La transparencia de las actuaciones públicas resulta una exigencia urgente. Si en la tradición de las instituciones políticas el principio de confianza en los representantes era la piedra angular, ahora los medios técnicos permiten avanzar en un mayor conocimiento de los comportamientos públicos y, por ello, debe ser la transparencia el principio rector de la gestión pública. No es necesario recordar cómo las luces que la transparencia encienden mejoran el funcionamiento de las instituciones políticas y administrativas y facilitan su control. De ahí que no exista ninguna nueva propuesta política en la que no se invoque la consecución de tal principio como seductor aliciente para atraer adhesiones. En las últimas medidas que ha propuesto el Gobierno para luchar contra la grave crisis económica se ha insistido en la transparencia de las cuentas públicas de las Comunidades autónomas y Administraciones locales. (¡Quizá menores déficits públicos tendríamos si las cuentas de todas las Administraciones fueran transparentes!). Y en varias ocasiones se han presentado también, cómo no, iniciativas legislativas para mejorar la transparencia y el acceso a la información pública. Sin embargo, junto a esos grandilocuentes propósitos, la realidad nos ofrece pequeños ejemplos de cómo se tratan de apagar las luces del conocimiento y se extienden mantos de oscura información. Una muestra más de que para mejorar no necesitamos siempre nuevas leyes, sino que las actuaciones concretas sean coherentes.

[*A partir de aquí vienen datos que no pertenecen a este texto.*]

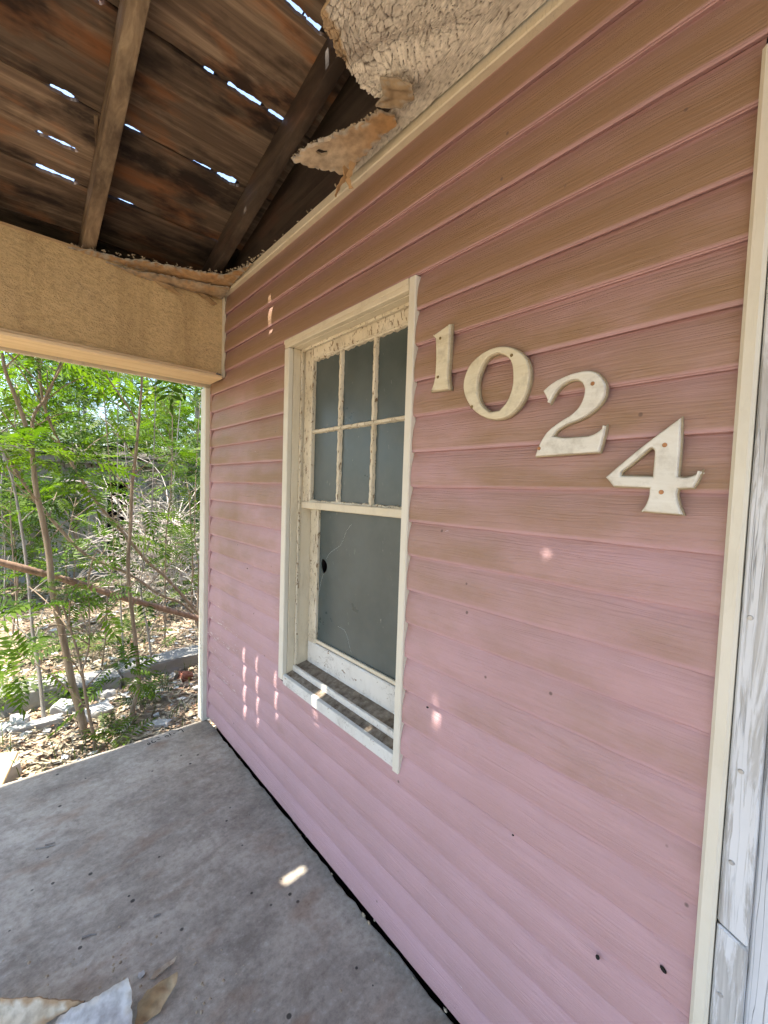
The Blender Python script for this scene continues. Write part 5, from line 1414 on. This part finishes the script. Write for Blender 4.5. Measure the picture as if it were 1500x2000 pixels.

Y es que la luz se apagó hace unos días en un trascendente debate en el Senado. Se había presentado una moción por algunos senadores para que el Gobierno modificara la legislación que se conoce con el nombre de “la sociedad de información” con el fin de garantizar el principio básico para el buen desenvolvimiento de Internet, a saber, el principio de neutralidad. No quiero insistir en este momento en la capital importancia de este principio, al que ya he dedicado algún artículo (“Rousseau y la neutralidad de Internet”). Quiero sólo hacerme eco del sorprendente (y preocupante) apagón informativo producido en la Cámara legislativa.
Inicialmente el debate del Senado se podía seguir por redes sociales ante la gran expectación creada. Se seguía con interés y se comentaban las intervenciones. Sin embargo, ese conocimiento público molestó y se ordenó que los senadores apagaran sus ordenadores para poner sordina al debate en Internet. Quedan restos de esos comentarios y vídeos de algunas intervenciones en la red. ¿Qué se pretendía? ¿que no se conocieran las razones para negar ese esencial principio? ¿que no se conocieran las confusiones que albergan las mentes de algunos representantes parlamentarios sobre Internet? ¡Qué diferencia con la absoluta transparencia de los debates que se desarrollan en el Parlamento europeo!
En medio de esas oscuridades de pensamientos y de falta de información, la moción se rechazó, con el agravante de que ahora varios grupos políticos han presentado una nueva en la que, bajo el envoltorio de promover la neutralidad, se encubre realmente la posibilidad de que sean las empresas operadoras las que puedan determinar el tráfico de Internet al amparo de ofrecer una u otra calidad del servicio y se permiten excepciones a la neutralidad con el objetivo de no degradar el tráfico de datos. De aprobarse esta moción, que en el momento en que escribo estas líneas no se ha votado, habrá un riesgo claro de la quiebra de la neutralidad y, con ello, se extenderán oscuras sombras que proyectarán los nuevos obstáculos para el desenvolvimiento de Internet y, lo que es más importante, se impedirá la igualdad de los ciudadanos. La oscuridad se habrá impuesto sobre la transparencia.